● Exercise goal
Starting with the first line and ending with the line that holds "rad = math.radians", repeat the material exactly.

● Entries shown
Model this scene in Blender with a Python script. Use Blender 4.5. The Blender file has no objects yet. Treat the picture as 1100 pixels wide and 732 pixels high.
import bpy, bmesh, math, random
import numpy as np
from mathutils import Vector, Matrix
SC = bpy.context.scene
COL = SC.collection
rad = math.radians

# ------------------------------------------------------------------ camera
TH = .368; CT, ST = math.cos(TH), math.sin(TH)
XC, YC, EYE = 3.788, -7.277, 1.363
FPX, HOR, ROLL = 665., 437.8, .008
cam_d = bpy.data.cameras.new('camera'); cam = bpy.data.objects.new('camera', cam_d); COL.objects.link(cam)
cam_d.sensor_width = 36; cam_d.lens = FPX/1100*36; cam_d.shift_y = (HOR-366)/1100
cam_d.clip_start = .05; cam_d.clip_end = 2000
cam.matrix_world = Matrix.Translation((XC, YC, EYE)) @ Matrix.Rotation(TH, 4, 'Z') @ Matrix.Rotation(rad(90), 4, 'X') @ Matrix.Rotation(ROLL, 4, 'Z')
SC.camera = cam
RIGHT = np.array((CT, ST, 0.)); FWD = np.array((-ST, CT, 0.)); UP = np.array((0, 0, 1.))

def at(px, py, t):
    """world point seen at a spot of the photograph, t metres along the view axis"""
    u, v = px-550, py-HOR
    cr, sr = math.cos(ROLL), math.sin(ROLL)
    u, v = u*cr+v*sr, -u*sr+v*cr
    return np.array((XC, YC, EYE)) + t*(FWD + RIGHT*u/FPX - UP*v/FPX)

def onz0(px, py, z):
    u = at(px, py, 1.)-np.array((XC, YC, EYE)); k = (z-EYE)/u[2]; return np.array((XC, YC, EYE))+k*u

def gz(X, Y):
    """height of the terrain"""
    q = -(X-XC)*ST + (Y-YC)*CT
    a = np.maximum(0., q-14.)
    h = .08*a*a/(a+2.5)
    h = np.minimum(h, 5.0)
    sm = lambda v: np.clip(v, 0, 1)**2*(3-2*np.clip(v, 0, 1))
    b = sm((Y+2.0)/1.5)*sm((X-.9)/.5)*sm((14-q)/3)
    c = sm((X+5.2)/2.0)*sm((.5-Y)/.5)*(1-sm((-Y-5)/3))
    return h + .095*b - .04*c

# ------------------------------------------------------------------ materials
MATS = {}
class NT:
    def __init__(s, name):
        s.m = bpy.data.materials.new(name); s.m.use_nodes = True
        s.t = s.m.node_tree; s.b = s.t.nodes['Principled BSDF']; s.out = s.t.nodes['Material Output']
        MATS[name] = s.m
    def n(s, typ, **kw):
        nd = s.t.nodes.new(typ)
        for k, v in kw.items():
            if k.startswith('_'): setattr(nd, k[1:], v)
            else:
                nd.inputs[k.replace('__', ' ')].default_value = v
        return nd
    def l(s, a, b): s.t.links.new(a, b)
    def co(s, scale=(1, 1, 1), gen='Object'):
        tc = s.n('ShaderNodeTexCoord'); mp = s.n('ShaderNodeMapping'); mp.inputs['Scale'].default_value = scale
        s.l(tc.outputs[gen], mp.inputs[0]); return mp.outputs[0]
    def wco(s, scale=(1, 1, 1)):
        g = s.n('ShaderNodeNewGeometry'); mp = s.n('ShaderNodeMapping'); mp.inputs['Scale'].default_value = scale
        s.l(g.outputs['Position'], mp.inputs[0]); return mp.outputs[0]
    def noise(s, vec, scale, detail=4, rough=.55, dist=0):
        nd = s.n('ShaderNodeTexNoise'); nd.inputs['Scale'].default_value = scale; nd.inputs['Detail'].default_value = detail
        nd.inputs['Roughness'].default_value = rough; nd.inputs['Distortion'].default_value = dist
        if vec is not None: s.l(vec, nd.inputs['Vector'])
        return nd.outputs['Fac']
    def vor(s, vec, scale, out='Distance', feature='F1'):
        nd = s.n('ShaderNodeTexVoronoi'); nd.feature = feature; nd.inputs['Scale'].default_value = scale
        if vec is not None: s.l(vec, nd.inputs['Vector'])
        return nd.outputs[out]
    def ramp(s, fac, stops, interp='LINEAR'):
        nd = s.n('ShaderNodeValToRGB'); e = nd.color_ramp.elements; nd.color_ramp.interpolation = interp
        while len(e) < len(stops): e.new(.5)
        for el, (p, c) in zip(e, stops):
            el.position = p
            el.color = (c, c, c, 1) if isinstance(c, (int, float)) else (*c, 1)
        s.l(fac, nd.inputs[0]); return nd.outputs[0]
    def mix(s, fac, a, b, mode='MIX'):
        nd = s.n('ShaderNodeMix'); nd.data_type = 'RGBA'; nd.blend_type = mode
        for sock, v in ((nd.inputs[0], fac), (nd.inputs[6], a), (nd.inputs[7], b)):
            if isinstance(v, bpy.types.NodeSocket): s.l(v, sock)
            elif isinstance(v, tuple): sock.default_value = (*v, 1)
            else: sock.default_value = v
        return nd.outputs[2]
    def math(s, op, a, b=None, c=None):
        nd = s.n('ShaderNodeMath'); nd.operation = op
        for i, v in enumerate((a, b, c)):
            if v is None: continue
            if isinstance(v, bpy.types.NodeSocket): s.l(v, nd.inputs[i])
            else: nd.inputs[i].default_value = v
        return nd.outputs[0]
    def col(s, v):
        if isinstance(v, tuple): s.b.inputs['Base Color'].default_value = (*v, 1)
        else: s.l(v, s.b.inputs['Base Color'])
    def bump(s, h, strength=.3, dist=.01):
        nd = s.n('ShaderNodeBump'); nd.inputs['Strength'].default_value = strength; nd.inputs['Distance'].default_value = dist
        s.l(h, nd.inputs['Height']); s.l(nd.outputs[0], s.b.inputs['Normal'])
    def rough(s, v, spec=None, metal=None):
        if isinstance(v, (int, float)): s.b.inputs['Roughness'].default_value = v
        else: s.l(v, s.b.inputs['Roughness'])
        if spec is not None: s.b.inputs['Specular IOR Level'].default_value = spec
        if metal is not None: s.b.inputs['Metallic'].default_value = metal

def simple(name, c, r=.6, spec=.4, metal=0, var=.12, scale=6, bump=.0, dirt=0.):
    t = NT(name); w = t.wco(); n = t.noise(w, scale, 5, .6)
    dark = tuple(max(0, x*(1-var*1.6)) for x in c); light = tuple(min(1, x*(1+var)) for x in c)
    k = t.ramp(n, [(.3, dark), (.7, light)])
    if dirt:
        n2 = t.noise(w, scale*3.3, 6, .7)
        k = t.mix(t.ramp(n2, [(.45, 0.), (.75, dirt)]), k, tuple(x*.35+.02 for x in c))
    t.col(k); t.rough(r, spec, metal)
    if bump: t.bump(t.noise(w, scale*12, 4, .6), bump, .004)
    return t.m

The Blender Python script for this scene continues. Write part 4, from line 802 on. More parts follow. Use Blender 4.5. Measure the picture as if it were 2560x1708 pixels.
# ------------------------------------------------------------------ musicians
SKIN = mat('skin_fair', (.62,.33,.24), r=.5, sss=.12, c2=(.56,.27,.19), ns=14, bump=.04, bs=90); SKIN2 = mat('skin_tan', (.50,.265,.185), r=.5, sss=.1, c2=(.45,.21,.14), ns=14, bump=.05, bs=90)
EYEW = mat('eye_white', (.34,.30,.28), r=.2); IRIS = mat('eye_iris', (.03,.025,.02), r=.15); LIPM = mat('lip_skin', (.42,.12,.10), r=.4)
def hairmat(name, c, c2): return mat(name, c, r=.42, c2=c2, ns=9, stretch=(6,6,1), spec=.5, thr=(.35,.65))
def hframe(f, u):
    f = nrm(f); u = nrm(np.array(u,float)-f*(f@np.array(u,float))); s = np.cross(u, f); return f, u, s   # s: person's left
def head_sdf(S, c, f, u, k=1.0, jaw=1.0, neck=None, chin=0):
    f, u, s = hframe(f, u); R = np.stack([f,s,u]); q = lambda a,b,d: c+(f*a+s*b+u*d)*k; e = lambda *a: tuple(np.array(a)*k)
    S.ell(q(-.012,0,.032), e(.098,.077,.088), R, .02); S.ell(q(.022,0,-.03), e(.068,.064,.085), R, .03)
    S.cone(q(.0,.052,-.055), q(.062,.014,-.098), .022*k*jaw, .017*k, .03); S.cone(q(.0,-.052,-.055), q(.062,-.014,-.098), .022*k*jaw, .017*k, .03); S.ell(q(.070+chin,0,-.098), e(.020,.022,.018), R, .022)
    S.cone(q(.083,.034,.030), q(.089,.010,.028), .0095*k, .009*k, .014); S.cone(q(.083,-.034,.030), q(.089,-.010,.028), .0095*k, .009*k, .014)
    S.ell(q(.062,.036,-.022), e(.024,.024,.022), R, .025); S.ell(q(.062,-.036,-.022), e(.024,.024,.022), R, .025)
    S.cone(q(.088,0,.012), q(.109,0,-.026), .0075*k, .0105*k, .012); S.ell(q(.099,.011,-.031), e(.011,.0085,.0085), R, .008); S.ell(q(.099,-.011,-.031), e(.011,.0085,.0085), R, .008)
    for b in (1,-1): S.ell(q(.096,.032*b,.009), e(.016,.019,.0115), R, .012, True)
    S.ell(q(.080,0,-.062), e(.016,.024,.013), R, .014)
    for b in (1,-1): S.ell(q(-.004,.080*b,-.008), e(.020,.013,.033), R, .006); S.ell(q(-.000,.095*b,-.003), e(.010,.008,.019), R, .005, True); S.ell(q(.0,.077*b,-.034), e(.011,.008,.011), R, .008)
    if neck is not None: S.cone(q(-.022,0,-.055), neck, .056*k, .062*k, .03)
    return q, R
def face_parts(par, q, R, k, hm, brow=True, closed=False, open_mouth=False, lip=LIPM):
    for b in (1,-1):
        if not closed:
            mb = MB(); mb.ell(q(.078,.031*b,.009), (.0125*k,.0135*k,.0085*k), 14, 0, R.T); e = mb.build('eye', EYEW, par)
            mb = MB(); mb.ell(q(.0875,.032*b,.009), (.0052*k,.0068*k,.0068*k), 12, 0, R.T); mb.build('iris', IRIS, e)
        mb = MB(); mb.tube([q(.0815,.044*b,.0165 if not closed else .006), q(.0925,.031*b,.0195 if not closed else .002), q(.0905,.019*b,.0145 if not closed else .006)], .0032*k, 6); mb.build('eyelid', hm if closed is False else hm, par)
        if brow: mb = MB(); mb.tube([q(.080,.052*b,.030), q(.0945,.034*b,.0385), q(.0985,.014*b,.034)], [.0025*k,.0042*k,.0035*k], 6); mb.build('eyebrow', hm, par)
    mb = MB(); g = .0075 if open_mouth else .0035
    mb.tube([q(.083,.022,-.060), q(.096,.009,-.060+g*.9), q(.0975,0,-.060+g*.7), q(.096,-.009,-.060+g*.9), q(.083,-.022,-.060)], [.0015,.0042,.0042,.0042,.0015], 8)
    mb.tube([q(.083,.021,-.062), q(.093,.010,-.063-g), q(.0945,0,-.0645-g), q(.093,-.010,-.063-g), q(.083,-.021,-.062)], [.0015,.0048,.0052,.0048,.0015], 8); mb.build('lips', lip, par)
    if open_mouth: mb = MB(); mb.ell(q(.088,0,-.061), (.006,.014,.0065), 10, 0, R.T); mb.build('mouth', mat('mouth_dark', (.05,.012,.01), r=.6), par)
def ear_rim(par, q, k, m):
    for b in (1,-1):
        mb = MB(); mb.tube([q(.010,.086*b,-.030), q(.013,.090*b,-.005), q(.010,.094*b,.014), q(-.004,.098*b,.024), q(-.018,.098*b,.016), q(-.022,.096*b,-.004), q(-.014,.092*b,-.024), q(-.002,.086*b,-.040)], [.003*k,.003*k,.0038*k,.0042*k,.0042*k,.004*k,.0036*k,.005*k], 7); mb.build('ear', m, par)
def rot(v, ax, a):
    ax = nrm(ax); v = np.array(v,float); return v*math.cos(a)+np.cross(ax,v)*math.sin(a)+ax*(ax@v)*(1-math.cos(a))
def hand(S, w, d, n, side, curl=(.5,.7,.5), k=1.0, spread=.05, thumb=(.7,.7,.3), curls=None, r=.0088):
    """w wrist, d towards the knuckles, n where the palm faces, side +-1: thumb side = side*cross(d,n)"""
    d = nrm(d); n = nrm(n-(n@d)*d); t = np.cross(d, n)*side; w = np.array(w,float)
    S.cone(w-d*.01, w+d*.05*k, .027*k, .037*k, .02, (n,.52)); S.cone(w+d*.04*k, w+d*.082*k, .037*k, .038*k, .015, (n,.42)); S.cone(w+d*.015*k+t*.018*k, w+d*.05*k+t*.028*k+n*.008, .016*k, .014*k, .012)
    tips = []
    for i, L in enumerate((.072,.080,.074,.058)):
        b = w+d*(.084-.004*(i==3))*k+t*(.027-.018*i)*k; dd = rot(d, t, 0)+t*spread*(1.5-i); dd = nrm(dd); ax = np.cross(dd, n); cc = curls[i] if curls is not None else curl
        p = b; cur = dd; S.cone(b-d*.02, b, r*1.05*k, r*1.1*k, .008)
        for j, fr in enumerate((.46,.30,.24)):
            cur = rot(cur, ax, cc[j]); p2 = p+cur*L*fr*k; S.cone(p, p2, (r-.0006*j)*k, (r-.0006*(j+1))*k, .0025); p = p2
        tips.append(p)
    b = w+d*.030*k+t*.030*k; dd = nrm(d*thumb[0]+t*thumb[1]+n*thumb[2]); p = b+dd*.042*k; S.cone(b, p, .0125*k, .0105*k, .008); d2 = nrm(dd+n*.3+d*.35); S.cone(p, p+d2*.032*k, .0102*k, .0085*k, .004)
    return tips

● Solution
Model this scene in Blender with a Python script. Use Blender 4.5. The Blender file has no objects yet. Treat the picture as 1100 pixels wide and 732 pixels high.
import bpy, bmesh, math, random
import numpy as np
from mathutils import Vector, Matrix
SC = bpy.context.scene
COL = SC.collection
rad = math.radians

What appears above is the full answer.